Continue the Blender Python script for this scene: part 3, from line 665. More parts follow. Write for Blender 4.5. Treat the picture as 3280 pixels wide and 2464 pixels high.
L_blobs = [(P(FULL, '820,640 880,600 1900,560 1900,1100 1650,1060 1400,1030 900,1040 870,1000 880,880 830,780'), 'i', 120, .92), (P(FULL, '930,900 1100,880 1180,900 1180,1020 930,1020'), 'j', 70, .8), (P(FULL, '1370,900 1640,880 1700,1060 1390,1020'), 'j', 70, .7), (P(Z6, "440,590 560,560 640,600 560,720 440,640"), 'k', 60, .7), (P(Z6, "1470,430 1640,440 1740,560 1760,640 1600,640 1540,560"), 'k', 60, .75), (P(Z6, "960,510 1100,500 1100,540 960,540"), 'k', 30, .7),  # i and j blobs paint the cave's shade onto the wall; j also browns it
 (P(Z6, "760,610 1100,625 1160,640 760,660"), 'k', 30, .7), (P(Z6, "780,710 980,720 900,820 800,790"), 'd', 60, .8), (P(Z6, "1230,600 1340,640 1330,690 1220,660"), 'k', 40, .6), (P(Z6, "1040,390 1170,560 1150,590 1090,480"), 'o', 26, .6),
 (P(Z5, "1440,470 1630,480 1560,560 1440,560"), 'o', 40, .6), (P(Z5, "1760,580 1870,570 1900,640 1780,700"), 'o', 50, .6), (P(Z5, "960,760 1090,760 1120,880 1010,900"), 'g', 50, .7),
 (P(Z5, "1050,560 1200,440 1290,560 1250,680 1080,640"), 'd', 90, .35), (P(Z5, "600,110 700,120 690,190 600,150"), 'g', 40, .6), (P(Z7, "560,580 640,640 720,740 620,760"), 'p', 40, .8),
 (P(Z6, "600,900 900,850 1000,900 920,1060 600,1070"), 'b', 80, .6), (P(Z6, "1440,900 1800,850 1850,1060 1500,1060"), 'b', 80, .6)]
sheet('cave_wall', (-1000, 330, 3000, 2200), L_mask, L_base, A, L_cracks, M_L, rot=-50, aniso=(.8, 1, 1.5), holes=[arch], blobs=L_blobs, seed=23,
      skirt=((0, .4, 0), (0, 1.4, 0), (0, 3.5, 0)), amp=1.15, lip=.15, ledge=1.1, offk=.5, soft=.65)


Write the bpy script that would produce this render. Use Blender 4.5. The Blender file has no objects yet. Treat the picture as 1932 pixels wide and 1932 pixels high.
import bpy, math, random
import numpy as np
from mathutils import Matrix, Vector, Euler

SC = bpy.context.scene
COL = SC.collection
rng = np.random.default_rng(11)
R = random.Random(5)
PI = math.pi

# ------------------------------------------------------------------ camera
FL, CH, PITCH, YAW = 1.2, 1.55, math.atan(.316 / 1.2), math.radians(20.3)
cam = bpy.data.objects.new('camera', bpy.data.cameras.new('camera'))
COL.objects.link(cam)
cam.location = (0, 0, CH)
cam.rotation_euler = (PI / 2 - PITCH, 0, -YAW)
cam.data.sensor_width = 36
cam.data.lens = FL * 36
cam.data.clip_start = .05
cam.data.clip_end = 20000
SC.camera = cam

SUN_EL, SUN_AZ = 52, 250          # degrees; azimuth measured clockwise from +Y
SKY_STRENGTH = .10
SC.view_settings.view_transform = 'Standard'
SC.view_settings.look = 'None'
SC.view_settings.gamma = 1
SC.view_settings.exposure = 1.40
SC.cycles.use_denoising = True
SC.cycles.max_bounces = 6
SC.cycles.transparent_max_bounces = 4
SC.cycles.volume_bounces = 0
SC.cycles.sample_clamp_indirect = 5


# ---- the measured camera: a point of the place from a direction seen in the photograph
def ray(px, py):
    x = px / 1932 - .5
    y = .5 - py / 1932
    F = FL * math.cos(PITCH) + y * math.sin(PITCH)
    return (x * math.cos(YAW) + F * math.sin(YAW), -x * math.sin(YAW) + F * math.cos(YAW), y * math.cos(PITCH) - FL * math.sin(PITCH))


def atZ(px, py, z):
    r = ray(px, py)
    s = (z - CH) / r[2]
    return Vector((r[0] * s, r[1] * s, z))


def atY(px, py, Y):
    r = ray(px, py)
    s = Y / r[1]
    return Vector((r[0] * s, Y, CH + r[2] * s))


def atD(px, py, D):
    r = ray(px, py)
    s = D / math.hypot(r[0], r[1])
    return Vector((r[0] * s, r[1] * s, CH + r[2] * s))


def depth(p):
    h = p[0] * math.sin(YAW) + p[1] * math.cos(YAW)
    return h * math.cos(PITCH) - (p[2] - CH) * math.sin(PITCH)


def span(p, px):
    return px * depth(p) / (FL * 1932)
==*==
# WHAT YOU NEED TO DO
Copy out each record exactly as given, omitting none.

# REPLY
Continue the Blender Python script for this scene: part 3, from line 665. More parts follow. Write for Blender 4.5. Treat the picture as 3280 pixels wide and 2464 pixels high.
L_blobs = [(P(FULL, '820,640 880,600 1900,560 1900,1100 1650,1060 1400,1030 900,1040 870,1000 880,880 830,780'), 'i', 120, .92), (P(FULL, '930,900 1100,880 1180,900 1180,1020 930,1020'), 'j', 70, .8), (P(FULL, '1370,900 1640,880 1700,1060 1390,1020'), 'j', 70, .7), (P(Z6, "440,590 560,560 640,600 560,720 440,640"), 'k', 60, .7), (P(Z6, "1470,430 1640,440 1740,560 1760,640 1600,640 1540,560"), 'k', 60, .75), (P(Z6, "960,510 1100,500 1100,540 960,540"), 'k', 30, .7),  # i and j blobs paint the cave's shade onto the wall; j also browns it
 (P(Z6, "760,610 1100,625 1160,640 760,660"), 'k', 30, .7), (P(Z6, "780,710 980,720 900,820 800,790"), 'd', 60, .8), (P(Z6, "1230,600 1340,640 1330,690 1220,660"), 'k', 40, .6), (P(Z6, "1040,390 1170,560 1150,590 1090,480"), 'o', 26, .6),
 (P(Z5, "1440,470 1630,480 1560,560 1440,560"), 'o', 40, .6), (P(Z5, "1760,580 1870,570 1900,640 1780,700"), 'o', 50, .6), (P(Z5, "960,760 1090,760 1120,880 1010,900"), 'g', 50, .7),
 (P(Z5, "1050,560 1200,440 1290,560 1250,680 1080,640"), 'd', 90, .35), (P(Z5, "600,110 700,120 690,190 600,150"), 'g', 40, .6), (P(Z7, "560,580 640,640 720,740 620,760"), 'p', 40, .8),
 (P(Z6, "600,900 900,850 1000,900 920,1060 600,1070"), 'b', 80, .6), (P(Z6, "1440,900 1800,850 1850,1060 1500,1060"), 'b', 80, .6)]
sheet('cave_wall', (-1000, 330, 3000, 2200), L_mask, L_base, A, L_cracks, M_L, rot=-50, aniso=(.8, 1, 1.5), holes=[arch], blobs=L_blobs, seed=23,
      skirt=((0, .4, 0), (0, 1.4, 0), (0, 3.5, 0)), amp=1.15, lip=.15, ledge=1.1, offk=.5, soft=.65)


Write the bpy script that would produce this render. Use Blender 4.5. The Blender file has no objects yet. Treat the picture as 1932 pixels wide and 1932 pixels high.
import bpy, math, random
import numpy as np
from mathutils import Matrix, Vector, Euler

SC = bpy.context.scene
COL = SC.collection
rng = np.random.default_rng(11)
R = random.Random(5)
PI = math.pi

# ------------------------------------------------------------------ camera
FL, CH, PITCH, YAW = 1.2, 1.55, math.atan(.316 / 1.2), math.radians(20.3)
cam = bpy.data.objects.new('camera', bpy.data.cameras.new('camera'))
COL.objects.link(cam)
cam.location = (0, 0, CH)
cam.rotation_euler = (PI / 2 - PITCH, 0, -YAW)
cam.data.sensor_width = 36
cam.data.lens = FL * 36
cam.data.clip_start = .05
cam.data.clip_end = 20000
SC.camera = cam

SUN_EL, SUN_AZ = 52, 250          # degrees; azimuth measured clockwise from +Y
SKY_STRENGTH = .10
SC.view_settings.view_transform = 'Standard'
SC.view_settings.look = 'None'
SC.view_settings.gamma = 1
SC.view_settings.exposure = 1.40
SC.cycles.use_denoising = True
SC.cycles.max_bounces = 6
SC.cycles.transparent_max_bounces = 4
SC.cycles.volume_bounces = 0
SC.cycles.sample_clamp_indirect = 5


# ---- the measured camera: a point of the place from a direction seen in the photograph
def ray(px, py):
    x = px / 1932 - .5
    y = .5 - py / 1932
    F = FL * math.cos(PITCH) + y * math.sin(PITCH)
    return (x * math.cos(YAW) + F * math.sin(YAW), -x * math.sin(YAW) + F * math.cos(YAW), y * math.cos(PITCH) - FL * math.sin(PITCH))


def atZ(px, py, z):
    r = ray(px, py)
    s = (z - CH) / r[2]
    return Vector((r[0] * s, r[1] * s, z))


def atY(px, py, Y):
    r = ray(px, py)
    s = Y / r[1]
    return Vector((r[0] * s, Y, CH + r[2] * s))


def atD(px, py, D):
    r = ray(px, py)
    s = D / math.hypot(r[0], r[1])
    return Vector((r[0] * s, r[1] * s, CH + r[2] * s))


def depth(p):
    h = p[0] * math.sin(YAW) + p[1] * math.cos(YAW)
    return h * math.cos(PITCH) - (p[2] - CH) * math.sin(PITCH)


def span(p, px):
    return px * depth(p) / (FL * 1932)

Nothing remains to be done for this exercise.